1745 Shea Center Drive, Suite 200
Highlands Ranch, Colorado 80129
Re: Registration Statement on Form S-3
Ladies and Gentlemen:
We have acted as counsel to UDR, Inc., a Maryland corporation (the “Company”), in connection with the preparation and filing of its registration statement on Form S-3 (the “Registration Statement”), filed with the Securities and Exchange Commission (the “Commission”) under the Securities Act of 1933, as amended (the “Securities Act”), relating to the possible issuance from time to time, pursuant to Rule 415 of the Securities Act, of up to 903,123 shares (the “Shares”) of the Company’s common stock, $0.01 par value per share (the “Common Stock”), that may be issued by the Company to certain holders of units of limited partnership interest (“OP Units”) in United Dominion Realty, L.P. (the “Operating Partnership”) if and to the extent that such holders tender OP Units for redemption in accordance with the terms of the Agreement of Limited Partnership of the Operating Partnership, as amended (the “Partnership Agreement”), and the Company exercises its right to issue Shares in exchange for OP Units.

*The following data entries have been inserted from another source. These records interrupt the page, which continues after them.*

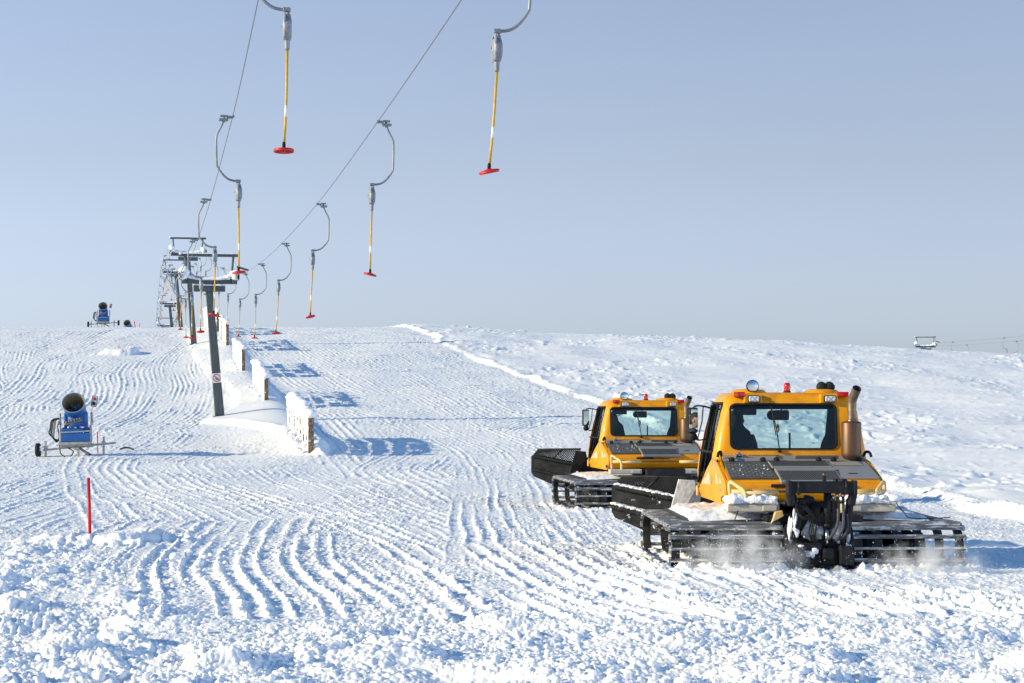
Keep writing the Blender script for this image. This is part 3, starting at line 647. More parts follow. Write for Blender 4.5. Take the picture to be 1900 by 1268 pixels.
# body outline: (height, half width, rear y, front y, corner radius)
SEC = [(.92, 1.13, 2.34, 4.22, .06), (1.05, 1.17, 2.30, 4.30, .10), (1.30, 1.175, 2.28, 4.34, .12), (1.58, 1.15, 2.30, 4.26, .14), (1.90, 1.10, 2.34, 4.14, .15), (2.20, 1.03, 2.38, 3.98, .16),
       (2.36, .985, 2.42, 3.88, .17), (2.43, .95, 2.46, 3.82, .17), (2.485, .89, 2.54, 3.74, .17), (2.505, .80, 2.66, 3.62, .17)]
ZUP, MROT = .06, .37
SEC = [(z + (ZUP if z > 1.2 else 0), a, b_, c_, r_) for z, a, b_, c_, r_ in SEC]
def cab_ring(z, hw, y0, y1, r, ins=0): return [Vector((p[0], p[1], z)) for p in rrect(-hw+ins, hw-ins, y0+ins, y1-ins, max(.02, r-ins*.5), 6)]
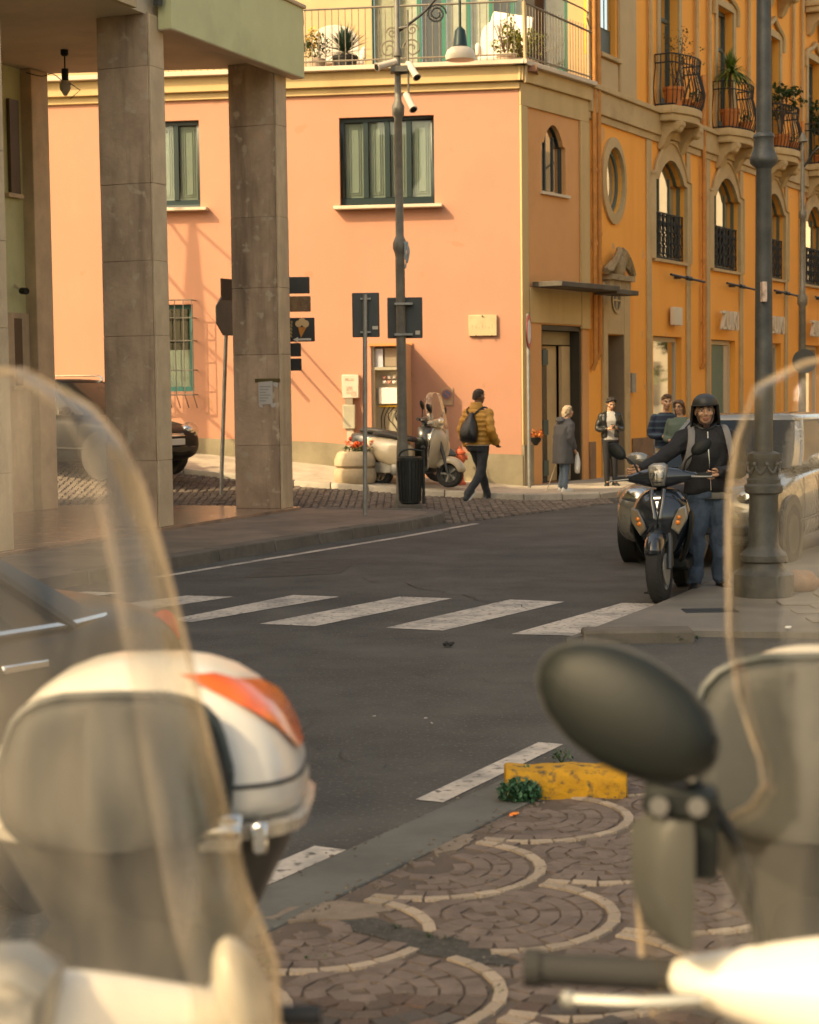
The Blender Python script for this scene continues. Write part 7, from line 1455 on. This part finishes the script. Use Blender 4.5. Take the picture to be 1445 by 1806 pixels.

As counsel for the Company, we have examined the Registration Statement and originals or copies, certified or otherwise identified to our satisfaction, of such agreements, instruments, documents, certificates and records as we have deemed relevant and necessary for the basis of our opinions hereinafter expressed. In such examination, we have assumed: (i) the authenticity of original documents and the genuineness of all signatures; (ii) the conformity to the originals of all documents submitted to us as copies; (iii) the truth, accuracy and completeness of the information, representations and warranties contained in the agreements, instruments, documents, certificates and records that we have reviewed; and (iv) the legal capacity of all natural persons. As to all matters of fact, we have relied on the representations and statements of fact made in the documents so reviewed, and we have not independently established or verified the facts so relied on. This opinion letter is given, and all statements herein are made, in the context of the foregoing.
For purposes of this opinion we have assumed that (i) at the time of offer, issuance and sale of the Shares, the Registration Statement and any amendments thereto (including post-effective amendments), will have been declared effective under the Securities Act, and no stop order suspending its effectiveness will have been issued and remain in effect; (ii) all Shares will be issued in compliance with applicable U.S. federal and state securities laws and in the manner stated in the Registration Statement; and (iii) the Shares will not be issued in violation of the ownership limit contained in the Company’s Articles of Restatement, as amended.